Continuing the ascent, we see, not far below the summit of the green alp we have to cross, a long procession of white-robed figures, for such they appear to us from a distance, but as they come slowly zigzagging down the steep we find it is a funeral. On an open bier, drawn by two white oxen, is laid the coffin. Where not covered with chaplets of flowers, we see it is painted white with gilt panels, and yet it is evidently the funeral of some peasant. Following the bier are some fifty women dressed in the pretty costume of the district, a short woollen skirt of broad red-and-blue stripes, worn over a blue petticoat, the head and shoulders covered with a long white muslin scarf. It is a picturesque scene as they come pattering along the road with naked feet, and we do not lose sight of them till we reach the summit of the pass, and enter a forest of pines.

We had scarcely proceeded another mile when the rain, which had been threatening all the morning, began to pour; and as we commenced the descent of the mountain on the other side, it increased with such violence that umbrellas were of small avail. In half an hour’s time we were reduced to the condition of sponges, and were so miserably water-logged that, approaching a woodman’s hut which stood a little above the road, we sent the driver up to see whether we could take refuge in it, and he soon returned with the gratifying intelligence that although empty it contained a large fire. The grass under the pines was long and thick, but it was impossible to be wetter than we were already, so we determined upon taking shelter in the hut until the storm should be over. It could not have been long vacated, for the fire, which had evidently been just replenished, was burning brightly on the raised hearth. A pile of wood also stood in a corner, and we heaped it on without ceremony until we had a splendid blaze, which soon dried our soaking, sodden garments. Until we reach Poprád we have no change of raiment whatever—the possibility of such a storm as this not having entered into our calculations when we gave our other garments to the gipsies—and I am afraid it just crosses our minds that “virtue” has hardly been “rewarded” in this instance quite as it might have been.

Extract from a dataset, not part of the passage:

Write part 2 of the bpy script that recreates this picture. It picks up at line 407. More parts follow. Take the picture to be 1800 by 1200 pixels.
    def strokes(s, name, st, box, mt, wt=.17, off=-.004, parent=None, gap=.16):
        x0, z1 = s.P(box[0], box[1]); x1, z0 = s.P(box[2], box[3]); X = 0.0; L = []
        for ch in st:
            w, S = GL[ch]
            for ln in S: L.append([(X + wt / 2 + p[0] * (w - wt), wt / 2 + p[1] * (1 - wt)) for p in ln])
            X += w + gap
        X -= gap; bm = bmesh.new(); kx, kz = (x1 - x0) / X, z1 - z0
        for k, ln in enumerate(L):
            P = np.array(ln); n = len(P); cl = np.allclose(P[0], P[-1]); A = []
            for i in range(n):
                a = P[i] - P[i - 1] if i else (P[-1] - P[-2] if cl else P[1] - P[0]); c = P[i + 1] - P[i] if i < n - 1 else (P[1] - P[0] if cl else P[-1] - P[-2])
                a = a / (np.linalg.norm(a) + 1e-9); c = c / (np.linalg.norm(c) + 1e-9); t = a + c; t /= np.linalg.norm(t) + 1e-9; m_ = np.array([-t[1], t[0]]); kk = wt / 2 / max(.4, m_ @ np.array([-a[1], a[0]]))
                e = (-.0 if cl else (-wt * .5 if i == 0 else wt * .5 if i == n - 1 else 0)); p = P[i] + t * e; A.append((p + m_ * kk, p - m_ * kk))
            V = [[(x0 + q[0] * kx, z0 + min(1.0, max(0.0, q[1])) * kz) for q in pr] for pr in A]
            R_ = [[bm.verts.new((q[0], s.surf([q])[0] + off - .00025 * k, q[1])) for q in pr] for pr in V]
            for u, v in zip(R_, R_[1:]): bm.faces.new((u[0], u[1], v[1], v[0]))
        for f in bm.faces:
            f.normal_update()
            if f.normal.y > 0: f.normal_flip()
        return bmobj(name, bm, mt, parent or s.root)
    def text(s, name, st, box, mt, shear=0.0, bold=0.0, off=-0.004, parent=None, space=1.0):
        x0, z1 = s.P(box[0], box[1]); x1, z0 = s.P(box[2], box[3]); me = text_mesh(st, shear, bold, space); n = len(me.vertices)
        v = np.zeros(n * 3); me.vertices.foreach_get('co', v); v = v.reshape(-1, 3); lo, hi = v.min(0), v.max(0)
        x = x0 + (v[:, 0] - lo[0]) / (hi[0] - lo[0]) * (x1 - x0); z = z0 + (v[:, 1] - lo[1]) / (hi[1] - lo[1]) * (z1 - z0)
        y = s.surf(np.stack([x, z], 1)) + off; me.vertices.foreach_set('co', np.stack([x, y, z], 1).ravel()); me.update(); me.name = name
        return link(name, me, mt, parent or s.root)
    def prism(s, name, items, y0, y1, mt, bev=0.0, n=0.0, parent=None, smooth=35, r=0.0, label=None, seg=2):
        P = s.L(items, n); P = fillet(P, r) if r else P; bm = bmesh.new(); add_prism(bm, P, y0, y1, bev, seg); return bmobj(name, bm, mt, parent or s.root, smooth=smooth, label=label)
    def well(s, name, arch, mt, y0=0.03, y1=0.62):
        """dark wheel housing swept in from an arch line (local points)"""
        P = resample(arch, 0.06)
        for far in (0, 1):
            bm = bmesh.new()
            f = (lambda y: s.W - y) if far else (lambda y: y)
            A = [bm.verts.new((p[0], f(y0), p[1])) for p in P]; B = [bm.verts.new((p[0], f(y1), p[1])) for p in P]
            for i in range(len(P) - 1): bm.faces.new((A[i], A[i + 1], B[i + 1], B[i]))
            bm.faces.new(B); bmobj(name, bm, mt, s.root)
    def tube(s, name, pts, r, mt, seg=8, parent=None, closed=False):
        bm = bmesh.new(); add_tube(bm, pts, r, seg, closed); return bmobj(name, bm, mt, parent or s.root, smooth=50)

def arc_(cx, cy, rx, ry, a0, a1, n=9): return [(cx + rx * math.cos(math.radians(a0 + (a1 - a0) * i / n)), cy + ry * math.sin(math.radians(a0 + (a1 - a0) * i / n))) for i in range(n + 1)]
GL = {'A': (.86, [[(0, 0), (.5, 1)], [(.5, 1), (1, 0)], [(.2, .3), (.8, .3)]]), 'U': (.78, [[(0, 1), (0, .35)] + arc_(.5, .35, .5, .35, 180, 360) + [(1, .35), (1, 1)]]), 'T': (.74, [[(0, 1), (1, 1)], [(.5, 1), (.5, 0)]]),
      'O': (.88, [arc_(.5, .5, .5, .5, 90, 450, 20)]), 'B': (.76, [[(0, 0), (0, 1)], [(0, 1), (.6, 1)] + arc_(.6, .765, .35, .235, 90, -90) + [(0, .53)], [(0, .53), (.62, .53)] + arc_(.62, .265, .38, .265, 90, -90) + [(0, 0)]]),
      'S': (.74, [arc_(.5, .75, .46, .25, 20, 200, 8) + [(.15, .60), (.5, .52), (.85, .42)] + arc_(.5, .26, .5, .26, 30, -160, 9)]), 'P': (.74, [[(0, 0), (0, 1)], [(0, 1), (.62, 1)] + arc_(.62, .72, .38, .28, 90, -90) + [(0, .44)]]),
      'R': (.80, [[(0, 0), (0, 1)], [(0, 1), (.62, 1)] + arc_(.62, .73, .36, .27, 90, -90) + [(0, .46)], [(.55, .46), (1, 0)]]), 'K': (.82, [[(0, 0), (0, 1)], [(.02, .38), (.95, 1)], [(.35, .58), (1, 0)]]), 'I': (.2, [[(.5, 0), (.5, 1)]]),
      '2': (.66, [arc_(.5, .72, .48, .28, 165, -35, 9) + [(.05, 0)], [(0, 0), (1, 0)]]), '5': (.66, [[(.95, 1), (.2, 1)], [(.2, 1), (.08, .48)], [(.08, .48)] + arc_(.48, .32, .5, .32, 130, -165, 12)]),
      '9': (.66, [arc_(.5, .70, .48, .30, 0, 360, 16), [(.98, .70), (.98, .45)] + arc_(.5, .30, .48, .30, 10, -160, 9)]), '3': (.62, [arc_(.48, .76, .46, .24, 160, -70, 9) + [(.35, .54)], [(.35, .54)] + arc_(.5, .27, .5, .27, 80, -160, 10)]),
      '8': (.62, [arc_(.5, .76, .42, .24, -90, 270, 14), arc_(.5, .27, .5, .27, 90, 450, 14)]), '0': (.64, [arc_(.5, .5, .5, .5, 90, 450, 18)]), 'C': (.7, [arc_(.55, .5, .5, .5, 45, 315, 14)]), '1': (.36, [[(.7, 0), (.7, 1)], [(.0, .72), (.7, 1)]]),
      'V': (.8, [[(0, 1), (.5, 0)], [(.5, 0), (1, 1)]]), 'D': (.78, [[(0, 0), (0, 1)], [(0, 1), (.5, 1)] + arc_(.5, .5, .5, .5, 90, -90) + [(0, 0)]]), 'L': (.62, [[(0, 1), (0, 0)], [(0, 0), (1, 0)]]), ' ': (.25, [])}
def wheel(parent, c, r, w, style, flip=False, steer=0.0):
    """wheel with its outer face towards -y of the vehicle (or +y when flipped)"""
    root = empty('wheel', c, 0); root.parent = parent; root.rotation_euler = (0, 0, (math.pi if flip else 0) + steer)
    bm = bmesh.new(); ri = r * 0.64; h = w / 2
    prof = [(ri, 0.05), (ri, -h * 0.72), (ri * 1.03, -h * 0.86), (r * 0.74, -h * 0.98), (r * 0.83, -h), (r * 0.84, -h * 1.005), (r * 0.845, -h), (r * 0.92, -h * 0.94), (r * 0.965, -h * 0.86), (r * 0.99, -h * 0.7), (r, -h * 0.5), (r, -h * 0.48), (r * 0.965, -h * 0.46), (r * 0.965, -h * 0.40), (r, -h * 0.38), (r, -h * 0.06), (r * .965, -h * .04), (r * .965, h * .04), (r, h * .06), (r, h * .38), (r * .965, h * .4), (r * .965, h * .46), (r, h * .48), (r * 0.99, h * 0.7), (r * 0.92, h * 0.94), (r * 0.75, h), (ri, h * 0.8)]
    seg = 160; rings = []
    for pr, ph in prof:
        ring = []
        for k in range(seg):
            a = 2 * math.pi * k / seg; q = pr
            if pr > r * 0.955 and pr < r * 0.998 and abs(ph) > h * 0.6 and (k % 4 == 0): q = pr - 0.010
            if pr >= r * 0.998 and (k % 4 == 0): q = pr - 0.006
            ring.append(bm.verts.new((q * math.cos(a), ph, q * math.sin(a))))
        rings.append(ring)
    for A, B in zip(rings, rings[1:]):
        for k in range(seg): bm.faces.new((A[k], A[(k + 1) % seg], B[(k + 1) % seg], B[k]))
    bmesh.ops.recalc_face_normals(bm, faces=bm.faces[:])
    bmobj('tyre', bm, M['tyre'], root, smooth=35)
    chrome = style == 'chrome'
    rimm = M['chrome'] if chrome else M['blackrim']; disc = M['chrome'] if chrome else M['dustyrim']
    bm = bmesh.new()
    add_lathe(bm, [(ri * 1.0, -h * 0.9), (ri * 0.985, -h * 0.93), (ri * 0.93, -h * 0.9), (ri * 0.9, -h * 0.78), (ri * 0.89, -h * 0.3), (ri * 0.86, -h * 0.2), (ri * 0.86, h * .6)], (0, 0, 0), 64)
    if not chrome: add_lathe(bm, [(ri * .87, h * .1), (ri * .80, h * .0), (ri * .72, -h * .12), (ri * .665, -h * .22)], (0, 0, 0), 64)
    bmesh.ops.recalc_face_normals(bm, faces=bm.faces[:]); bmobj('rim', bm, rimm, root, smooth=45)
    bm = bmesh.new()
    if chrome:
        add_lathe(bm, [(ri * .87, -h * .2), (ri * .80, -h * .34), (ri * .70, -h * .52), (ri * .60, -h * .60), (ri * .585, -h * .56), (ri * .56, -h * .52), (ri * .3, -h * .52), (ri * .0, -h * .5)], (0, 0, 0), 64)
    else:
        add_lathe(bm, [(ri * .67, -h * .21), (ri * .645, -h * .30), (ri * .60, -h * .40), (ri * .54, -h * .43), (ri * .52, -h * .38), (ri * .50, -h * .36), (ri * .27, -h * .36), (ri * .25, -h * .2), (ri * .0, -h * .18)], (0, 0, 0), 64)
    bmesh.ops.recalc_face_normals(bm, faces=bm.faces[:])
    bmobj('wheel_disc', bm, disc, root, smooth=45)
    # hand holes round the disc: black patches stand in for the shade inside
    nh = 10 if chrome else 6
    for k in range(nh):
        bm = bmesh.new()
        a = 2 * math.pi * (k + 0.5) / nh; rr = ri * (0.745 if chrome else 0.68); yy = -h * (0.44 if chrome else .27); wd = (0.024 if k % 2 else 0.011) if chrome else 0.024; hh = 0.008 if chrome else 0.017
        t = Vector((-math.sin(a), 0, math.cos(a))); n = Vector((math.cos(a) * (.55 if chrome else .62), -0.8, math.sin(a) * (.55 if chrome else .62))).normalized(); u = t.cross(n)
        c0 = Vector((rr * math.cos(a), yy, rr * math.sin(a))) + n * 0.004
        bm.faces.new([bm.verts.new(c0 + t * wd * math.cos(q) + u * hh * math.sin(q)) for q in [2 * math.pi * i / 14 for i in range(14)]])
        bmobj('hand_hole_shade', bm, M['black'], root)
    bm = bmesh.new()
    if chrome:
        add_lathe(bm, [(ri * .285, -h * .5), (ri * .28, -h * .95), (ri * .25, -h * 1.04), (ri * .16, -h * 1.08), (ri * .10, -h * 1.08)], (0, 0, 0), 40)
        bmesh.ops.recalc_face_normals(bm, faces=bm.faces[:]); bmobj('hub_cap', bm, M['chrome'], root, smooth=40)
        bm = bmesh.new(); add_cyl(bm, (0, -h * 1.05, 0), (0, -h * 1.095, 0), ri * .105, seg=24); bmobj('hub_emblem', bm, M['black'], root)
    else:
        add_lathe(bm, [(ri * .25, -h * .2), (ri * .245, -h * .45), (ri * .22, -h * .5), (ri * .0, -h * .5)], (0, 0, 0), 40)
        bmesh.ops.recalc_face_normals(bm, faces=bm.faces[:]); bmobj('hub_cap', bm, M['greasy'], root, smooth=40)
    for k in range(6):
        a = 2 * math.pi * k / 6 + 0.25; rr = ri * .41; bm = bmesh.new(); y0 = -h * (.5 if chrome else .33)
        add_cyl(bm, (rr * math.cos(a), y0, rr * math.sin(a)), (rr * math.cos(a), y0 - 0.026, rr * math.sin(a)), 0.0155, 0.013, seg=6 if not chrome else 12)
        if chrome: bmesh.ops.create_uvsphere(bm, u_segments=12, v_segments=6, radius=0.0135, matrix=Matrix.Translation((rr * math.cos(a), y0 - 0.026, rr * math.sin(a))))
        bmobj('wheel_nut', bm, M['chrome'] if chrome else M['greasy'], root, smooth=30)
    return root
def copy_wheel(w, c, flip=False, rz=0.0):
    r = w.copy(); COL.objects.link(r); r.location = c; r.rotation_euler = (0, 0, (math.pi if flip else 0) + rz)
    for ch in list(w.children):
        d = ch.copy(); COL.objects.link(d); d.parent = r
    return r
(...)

Whilst we ourselves are revelling in the warmth of the hut, our horses—which have been unharnessed—are grazing in the forest hard by, and the driver is crouching by another fire which he has made for himself under an adjoining shed. And we wonder what the owner of the hut would think were he suddenly to return and find his dwelling thus taken possession of.

The storm was of short duration, and in an hour’s time, leaving on a bench a small gratuity for the worthy woodman by way of remuneration for our having, during his absence, invaded his little domain, we go on our way rejoicing, and soon find that the storm had been so partial that there had been no rain whatever a mile farther on.

Nearing Béla, we meet carts and waggons drawn by two, three, or even four oxen, filled with peasants on their way from church to their homes many a mile distant in the heart of the beautiful mountains, which again tower above us, and cut their rugged way into the deep clear blue. In many of these waggons, as the oxen crawl leisurely along, one of the peasants may be seen reading the Bible, for we are once more amongst the Zipser Protestants, whilst the others sit, with heads uncovered and eyes bent low, listening to the “word of life.”

Having passed through the quaint old town of Béla, we cross another green alp, and from the summit of it gain a wondrous panorama of the plains of Zips and the southern slopes of the Tátra rising out of them, and then, descending further, we see Kesmark lying beneath us like a toy-town, its white houses glistening in the sun.